In the matter of Bellamy’s Australia Limited [2019] NSWSC 1889
[2019] NSWSC 1889
At a glance
Source factsCourt
Supreme Court of NSW
Decision date
2019-12-09
Before
Black J
Source
Original judgment source is linked above.
Judgment (6 paragraphs)
Solicitors: Allens (Plaintiff) Norton Rose Fulbright (Interested Parties) File Number(s): 2019/315160
Background
- By Originating Process filed on 9 October 2019, the Plaintiff, Bellamy's Australia Limited ("Bellamy's"), sought orders under ss 411(4)(b) and 411(6) of the Corporations Act 2001 (Cth) approving a proposed scheme of arrangement with the holders of scheme shares (as defined) in Bellamy's. On 30 October 2019, I made orders convening a meeting of the scheme shareholders under s 411(1) of the Act in relation to the proposed scheme of arrangement and approving a scheme booklet to be distributed to scheme shareholders in connection with the scheme, for the reasons set out in my earlier judgment delivered on 28 November 2019 ([2019] NSWSC 1671).

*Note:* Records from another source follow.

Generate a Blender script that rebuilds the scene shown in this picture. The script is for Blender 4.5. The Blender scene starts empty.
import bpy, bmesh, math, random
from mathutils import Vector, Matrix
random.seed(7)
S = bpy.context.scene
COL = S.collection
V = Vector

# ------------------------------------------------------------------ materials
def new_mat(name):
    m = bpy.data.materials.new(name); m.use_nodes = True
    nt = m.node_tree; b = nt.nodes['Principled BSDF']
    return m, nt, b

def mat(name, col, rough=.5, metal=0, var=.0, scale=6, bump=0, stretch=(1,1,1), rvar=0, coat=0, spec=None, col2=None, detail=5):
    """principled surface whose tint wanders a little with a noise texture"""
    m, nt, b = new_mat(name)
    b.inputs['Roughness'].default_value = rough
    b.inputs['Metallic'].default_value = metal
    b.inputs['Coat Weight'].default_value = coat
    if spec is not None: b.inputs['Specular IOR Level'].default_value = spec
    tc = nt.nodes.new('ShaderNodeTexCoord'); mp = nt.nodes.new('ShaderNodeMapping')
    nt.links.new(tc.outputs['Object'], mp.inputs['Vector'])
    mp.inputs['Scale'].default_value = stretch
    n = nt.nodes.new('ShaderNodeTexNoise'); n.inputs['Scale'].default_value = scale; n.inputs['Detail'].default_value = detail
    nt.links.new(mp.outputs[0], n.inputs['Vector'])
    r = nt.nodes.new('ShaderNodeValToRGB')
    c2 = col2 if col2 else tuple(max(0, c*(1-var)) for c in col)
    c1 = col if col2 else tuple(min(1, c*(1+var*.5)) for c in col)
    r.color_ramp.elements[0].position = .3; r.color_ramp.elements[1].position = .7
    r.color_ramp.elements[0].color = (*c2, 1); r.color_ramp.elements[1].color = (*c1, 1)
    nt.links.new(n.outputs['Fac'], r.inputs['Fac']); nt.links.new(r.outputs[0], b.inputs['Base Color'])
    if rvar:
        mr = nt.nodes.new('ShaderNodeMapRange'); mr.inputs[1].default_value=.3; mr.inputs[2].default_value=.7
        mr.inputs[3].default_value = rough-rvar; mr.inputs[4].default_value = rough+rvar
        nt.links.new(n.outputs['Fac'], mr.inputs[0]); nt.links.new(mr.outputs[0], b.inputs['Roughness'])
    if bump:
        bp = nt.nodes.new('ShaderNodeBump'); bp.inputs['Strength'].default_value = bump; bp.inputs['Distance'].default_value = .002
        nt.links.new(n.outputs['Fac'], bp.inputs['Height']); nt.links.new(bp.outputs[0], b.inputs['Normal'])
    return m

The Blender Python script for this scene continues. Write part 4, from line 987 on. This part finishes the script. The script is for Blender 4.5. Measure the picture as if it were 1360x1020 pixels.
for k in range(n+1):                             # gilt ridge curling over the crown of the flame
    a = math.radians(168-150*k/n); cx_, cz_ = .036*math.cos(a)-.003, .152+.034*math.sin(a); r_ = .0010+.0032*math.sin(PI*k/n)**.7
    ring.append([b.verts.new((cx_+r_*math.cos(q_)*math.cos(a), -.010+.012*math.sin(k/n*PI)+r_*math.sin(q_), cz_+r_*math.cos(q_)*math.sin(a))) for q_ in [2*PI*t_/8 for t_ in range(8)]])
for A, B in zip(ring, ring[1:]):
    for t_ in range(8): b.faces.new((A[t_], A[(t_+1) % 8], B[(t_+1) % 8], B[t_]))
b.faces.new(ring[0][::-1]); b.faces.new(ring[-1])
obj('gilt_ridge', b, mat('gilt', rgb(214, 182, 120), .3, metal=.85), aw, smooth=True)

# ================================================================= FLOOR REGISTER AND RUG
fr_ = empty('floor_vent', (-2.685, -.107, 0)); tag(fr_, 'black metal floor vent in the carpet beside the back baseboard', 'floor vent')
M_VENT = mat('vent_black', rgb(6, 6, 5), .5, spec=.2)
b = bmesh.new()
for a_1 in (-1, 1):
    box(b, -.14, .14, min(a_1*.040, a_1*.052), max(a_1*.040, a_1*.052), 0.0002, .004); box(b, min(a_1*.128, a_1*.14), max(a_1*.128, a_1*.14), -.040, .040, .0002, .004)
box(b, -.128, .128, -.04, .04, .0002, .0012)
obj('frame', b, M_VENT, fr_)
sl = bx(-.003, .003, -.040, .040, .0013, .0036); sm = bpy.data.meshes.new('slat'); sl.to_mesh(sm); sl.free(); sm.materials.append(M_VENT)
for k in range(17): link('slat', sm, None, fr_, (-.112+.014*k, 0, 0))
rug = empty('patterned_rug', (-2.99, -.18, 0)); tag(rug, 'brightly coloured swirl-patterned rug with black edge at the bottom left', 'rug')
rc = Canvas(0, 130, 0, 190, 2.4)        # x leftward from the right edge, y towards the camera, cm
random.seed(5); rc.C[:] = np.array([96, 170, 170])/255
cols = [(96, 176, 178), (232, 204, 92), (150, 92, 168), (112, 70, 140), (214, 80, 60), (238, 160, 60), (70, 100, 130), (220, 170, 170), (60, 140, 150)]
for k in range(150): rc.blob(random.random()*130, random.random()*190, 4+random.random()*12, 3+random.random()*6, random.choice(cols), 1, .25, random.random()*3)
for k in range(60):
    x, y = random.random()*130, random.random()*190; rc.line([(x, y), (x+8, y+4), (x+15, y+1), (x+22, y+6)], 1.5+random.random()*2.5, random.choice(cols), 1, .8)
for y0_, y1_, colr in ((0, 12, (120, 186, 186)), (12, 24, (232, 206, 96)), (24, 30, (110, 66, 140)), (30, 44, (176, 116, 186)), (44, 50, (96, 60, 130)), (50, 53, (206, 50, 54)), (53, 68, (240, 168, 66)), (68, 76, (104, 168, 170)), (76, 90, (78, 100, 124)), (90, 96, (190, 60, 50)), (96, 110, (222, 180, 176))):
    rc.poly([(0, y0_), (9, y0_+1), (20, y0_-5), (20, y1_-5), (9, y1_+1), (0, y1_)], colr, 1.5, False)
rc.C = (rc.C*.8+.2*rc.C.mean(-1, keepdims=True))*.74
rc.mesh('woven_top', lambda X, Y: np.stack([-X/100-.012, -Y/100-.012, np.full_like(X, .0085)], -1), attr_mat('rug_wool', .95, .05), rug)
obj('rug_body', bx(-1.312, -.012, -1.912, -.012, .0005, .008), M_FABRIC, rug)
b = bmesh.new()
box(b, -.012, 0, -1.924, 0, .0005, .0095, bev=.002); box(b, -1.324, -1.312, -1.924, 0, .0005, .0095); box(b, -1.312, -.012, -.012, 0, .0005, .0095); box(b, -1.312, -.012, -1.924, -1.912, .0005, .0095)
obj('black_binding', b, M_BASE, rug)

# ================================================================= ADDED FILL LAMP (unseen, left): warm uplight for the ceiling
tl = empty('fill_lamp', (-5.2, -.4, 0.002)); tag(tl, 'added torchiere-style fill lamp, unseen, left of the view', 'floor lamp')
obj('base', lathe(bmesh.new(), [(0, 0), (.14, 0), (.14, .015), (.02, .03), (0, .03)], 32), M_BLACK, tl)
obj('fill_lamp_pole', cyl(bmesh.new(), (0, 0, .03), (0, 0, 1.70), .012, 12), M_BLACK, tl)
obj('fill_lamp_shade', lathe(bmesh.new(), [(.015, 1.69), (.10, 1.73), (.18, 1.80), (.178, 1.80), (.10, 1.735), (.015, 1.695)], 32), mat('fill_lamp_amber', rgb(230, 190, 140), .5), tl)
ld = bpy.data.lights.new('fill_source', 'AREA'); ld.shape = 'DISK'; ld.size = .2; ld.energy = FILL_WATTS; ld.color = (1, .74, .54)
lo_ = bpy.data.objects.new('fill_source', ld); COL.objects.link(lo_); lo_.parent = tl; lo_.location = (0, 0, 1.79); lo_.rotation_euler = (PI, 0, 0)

- As I noted in my earlier judgment, the proposed scheme provides for Wise Journey Pty Ltd, an indirect wholly-owned subsidiary of China Mengniu Dairy Company Limited ("Mengniu") to acquire all of the scheme shares (as defined) in Bellamy's for cash consideration. If that scheme is approved and becomes effective, shareholders in Bellamy's will receive a total of A$13.25 cash per share in respect of scheme shares, comprising A$12.65 per scheme share paid under the scheme and a fully franked special dividend of A$0.60 per Bellamy's share to be paid by Bellamy's. The proposed scheme was subject to a number of conditions precedent set out in cl 3.1 of the scheme implementation deed, including a requirement as to Foreign Investment Review Board ("FIRB") approval.